__Directive__.
Hunt for the word "More" across the entries below, copying each line that holds it.

__Source data__.
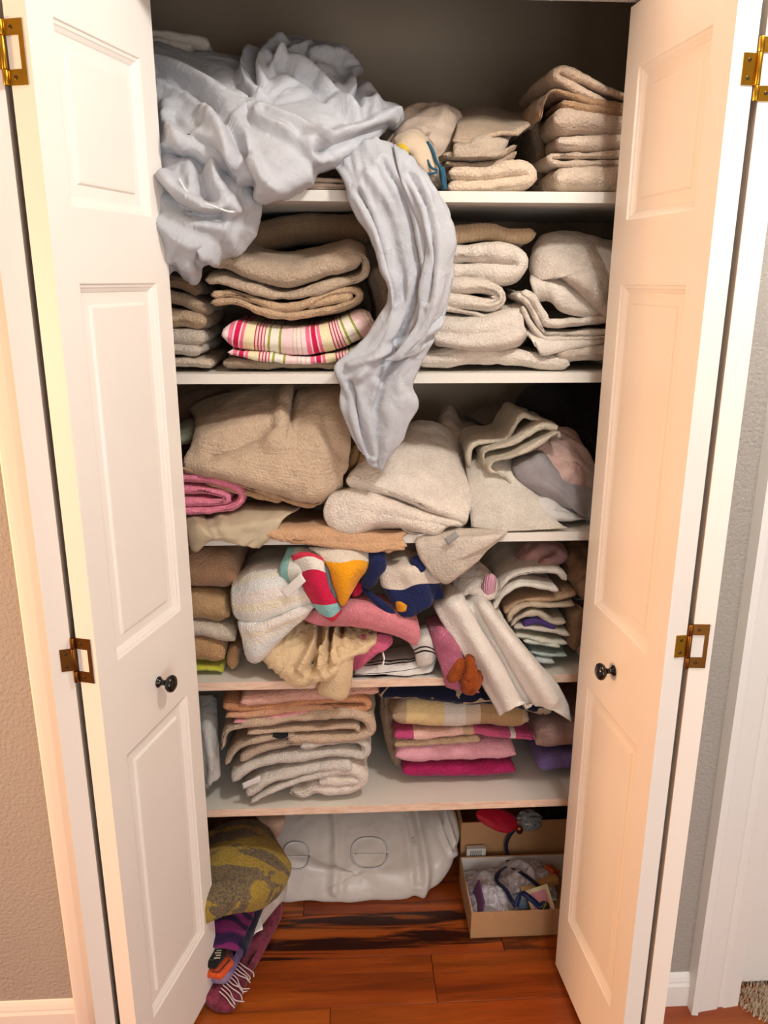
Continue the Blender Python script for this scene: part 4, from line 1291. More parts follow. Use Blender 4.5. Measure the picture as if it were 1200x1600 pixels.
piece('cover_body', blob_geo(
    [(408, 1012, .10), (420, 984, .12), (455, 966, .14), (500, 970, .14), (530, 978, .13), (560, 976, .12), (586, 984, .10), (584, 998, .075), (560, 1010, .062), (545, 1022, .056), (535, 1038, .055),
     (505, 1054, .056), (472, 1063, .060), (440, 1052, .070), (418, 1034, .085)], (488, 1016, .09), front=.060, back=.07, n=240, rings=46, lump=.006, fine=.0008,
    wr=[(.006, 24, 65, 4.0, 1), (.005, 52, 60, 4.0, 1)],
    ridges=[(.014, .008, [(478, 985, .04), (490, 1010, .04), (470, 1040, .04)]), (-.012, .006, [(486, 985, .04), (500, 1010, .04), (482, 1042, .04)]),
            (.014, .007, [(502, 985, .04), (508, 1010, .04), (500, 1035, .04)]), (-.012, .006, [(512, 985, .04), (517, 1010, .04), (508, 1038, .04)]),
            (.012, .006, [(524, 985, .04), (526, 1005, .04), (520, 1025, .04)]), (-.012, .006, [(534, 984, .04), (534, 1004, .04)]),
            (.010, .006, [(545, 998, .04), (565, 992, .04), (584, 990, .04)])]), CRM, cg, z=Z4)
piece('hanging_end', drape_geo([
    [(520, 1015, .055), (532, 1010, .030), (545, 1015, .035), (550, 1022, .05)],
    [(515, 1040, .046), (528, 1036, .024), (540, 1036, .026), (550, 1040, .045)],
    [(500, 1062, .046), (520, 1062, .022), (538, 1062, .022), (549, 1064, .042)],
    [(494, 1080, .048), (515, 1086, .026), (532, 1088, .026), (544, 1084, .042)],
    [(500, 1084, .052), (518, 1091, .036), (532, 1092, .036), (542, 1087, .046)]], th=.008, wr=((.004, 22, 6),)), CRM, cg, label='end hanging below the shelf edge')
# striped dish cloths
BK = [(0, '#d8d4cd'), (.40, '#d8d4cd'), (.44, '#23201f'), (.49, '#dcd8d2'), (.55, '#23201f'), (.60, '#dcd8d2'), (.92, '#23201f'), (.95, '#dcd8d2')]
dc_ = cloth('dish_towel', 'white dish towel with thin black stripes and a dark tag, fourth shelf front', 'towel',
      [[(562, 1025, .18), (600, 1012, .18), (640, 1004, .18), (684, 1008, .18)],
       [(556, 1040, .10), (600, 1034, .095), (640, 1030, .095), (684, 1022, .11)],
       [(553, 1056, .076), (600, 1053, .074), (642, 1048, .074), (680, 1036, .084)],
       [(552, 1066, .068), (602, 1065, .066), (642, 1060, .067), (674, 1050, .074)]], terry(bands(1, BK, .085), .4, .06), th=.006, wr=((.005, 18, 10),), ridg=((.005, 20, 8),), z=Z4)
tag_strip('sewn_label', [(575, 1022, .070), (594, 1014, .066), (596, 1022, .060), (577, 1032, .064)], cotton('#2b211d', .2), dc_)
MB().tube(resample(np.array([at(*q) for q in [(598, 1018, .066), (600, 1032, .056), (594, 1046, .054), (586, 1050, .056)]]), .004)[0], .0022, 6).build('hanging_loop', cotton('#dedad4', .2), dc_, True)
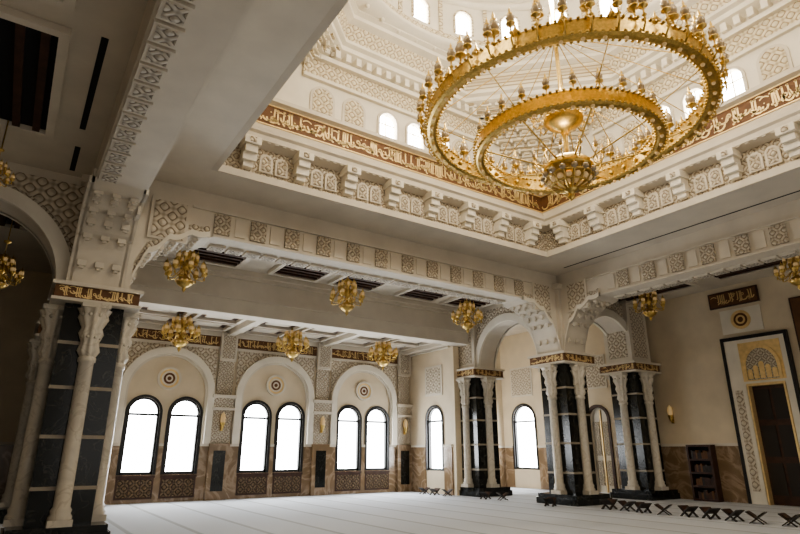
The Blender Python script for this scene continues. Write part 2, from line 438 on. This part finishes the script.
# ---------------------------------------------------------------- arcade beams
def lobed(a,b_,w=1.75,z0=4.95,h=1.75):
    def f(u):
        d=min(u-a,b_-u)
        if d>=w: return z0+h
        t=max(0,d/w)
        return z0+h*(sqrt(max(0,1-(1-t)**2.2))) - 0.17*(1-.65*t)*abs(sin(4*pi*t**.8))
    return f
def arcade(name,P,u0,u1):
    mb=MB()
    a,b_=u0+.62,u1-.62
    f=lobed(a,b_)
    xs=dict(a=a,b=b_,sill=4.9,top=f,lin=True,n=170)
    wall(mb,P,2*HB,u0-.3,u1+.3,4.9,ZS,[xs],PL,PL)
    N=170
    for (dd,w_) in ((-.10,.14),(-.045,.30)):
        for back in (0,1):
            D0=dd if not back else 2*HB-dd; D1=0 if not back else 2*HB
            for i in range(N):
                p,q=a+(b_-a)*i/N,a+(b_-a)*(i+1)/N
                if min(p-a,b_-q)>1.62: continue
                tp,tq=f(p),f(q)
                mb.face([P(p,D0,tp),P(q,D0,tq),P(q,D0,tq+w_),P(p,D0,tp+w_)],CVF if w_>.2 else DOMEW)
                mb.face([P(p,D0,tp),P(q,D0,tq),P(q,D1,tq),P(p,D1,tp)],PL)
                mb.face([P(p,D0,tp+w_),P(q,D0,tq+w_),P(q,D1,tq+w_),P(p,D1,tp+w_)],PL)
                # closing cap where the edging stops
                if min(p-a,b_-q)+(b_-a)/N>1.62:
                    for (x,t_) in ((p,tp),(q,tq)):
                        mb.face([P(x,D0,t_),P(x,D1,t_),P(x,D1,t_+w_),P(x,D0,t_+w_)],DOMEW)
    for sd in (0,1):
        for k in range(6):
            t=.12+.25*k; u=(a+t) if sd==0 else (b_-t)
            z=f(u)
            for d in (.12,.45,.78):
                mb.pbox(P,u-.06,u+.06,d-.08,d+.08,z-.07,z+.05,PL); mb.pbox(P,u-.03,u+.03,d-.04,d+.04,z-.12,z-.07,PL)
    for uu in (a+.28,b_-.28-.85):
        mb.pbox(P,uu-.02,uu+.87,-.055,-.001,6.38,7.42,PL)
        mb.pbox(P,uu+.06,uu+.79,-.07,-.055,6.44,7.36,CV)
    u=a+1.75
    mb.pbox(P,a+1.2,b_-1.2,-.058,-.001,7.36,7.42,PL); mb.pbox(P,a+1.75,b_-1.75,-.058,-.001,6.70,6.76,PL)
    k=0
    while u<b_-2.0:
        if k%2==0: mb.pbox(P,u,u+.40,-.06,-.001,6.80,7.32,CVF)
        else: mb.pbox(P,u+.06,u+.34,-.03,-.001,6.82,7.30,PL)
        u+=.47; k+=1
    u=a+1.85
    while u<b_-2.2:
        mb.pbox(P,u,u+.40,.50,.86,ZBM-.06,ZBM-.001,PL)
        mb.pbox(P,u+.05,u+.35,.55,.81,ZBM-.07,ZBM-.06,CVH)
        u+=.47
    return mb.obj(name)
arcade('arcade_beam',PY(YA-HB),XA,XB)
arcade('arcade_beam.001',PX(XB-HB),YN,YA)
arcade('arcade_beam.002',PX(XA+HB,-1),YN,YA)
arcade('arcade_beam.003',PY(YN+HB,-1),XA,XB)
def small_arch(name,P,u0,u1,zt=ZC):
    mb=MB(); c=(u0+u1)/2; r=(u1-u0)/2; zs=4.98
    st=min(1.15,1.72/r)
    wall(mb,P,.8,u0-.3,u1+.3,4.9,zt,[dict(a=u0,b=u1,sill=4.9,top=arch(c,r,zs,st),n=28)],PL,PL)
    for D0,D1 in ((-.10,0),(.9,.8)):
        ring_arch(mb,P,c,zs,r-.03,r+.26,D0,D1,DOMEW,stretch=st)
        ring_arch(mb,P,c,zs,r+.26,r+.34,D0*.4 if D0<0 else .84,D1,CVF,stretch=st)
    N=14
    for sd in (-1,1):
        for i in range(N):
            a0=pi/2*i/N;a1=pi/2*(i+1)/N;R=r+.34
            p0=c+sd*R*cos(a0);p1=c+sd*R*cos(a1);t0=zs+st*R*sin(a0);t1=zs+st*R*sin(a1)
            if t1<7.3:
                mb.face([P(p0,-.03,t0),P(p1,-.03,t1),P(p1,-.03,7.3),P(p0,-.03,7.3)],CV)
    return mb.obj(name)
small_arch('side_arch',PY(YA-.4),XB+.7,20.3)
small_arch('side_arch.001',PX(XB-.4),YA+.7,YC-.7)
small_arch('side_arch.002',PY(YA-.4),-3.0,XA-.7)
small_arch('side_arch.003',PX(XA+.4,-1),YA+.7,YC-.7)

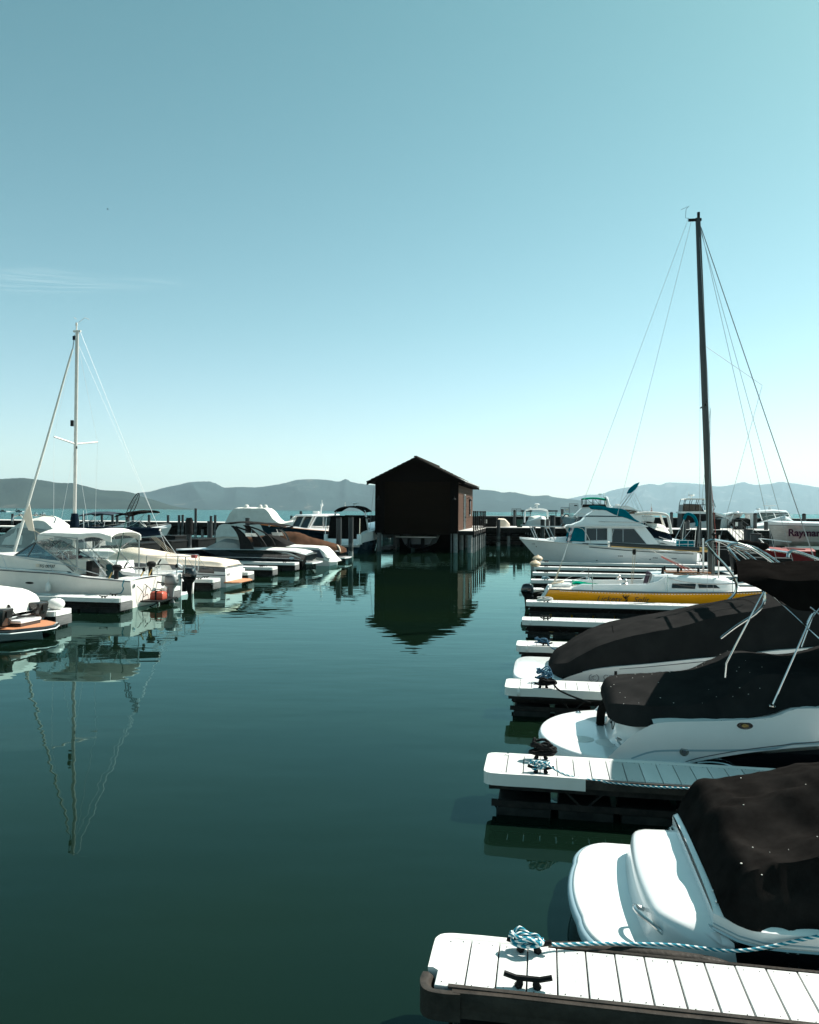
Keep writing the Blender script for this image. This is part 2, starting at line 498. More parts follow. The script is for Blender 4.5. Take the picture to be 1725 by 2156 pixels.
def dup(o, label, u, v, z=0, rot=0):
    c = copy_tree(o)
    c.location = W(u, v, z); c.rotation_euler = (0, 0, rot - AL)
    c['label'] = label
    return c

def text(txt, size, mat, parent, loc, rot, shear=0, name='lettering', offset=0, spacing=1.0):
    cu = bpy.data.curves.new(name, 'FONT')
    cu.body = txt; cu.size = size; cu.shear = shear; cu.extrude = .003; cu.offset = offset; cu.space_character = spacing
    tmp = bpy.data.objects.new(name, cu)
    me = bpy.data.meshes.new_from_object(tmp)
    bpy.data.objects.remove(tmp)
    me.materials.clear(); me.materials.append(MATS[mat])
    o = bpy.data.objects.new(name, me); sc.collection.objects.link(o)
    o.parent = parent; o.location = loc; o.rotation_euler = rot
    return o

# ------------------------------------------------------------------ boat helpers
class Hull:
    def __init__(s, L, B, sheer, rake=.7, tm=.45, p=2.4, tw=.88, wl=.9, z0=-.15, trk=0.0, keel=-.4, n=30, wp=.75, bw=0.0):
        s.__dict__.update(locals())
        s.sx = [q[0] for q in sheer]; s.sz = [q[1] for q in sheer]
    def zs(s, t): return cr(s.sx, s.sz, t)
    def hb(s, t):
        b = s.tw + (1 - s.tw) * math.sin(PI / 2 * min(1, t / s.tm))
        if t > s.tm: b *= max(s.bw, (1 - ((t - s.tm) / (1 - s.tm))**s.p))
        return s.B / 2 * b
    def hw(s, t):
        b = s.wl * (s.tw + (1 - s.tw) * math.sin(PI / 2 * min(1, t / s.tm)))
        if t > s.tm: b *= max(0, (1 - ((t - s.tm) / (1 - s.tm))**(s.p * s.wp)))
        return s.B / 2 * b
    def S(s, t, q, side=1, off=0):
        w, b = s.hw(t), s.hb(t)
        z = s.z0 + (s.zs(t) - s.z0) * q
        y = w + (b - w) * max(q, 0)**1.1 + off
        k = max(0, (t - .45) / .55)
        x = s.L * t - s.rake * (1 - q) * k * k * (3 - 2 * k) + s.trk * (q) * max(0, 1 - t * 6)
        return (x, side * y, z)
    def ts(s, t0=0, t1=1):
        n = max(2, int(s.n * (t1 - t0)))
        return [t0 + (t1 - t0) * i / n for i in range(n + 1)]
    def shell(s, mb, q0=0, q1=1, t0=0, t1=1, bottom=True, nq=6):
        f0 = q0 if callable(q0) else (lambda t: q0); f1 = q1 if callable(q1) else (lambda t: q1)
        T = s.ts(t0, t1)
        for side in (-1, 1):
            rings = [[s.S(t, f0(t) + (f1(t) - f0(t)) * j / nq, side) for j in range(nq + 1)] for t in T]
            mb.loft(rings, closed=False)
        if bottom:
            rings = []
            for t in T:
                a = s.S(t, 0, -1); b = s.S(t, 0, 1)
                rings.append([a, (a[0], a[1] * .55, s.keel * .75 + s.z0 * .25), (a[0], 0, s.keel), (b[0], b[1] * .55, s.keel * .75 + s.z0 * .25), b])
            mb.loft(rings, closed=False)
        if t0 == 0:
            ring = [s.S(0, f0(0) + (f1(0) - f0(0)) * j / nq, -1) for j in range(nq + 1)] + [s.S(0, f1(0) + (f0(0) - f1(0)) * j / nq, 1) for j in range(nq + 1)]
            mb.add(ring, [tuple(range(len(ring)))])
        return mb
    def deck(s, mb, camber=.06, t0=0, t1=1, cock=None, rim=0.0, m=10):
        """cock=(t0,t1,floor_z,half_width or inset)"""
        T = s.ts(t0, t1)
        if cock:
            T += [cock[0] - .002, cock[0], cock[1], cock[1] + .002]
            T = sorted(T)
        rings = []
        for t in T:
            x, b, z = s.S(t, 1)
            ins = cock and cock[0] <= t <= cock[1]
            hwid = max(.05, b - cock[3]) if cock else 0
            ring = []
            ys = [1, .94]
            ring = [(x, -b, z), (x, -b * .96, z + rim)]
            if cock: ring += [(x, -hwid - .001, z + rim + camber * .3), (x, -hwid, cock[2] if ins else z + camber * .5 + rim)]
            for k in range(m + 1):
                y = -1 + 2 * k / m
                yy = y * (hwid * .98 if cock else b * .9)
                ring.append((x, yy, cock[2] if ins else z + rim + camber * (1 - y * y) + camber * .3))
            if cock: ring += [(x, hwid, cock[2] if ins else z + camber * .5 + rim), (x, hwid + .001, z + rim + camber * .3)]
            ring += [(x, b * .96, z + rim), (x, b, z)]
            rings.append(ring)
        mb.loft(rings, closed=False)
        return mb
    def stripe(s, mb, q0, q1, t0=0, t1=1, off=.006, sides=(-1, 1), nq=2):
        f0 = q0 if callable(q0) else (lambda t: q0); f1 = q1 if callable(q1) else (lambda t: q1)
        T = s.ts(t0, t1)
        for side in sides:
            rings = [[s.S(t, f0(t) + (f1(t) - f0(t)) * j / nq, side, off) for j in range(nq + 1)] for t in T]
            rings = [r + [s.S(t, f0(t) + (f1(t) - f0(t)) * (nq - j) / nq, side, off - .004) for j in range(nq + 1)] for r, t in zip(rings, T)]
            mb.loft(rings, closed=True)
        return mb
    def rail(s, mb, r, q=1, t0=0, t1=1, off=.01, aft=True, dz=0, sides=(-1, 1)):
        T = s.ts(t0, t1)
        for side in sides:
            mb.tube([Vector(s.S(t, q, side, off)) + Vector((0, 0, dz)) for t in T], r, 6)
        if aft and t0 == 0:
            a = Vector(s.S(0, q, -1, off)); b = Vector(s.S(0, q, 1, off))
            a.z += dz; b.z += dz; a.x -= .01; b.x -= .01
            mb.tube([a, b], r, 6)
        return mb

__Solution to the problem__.
Continue the Blender Python script for this scene: part 4, from line 1291. More parts follow. Use Blender 4.5. Measure the picture as if it were 1200x1600 pixels.
Keep writing the Blender script for this image. This is part 2, starting at line 498. More parts follow. The script is for Blender 4.5. Take the picture to be 1725 by 2156 pixels.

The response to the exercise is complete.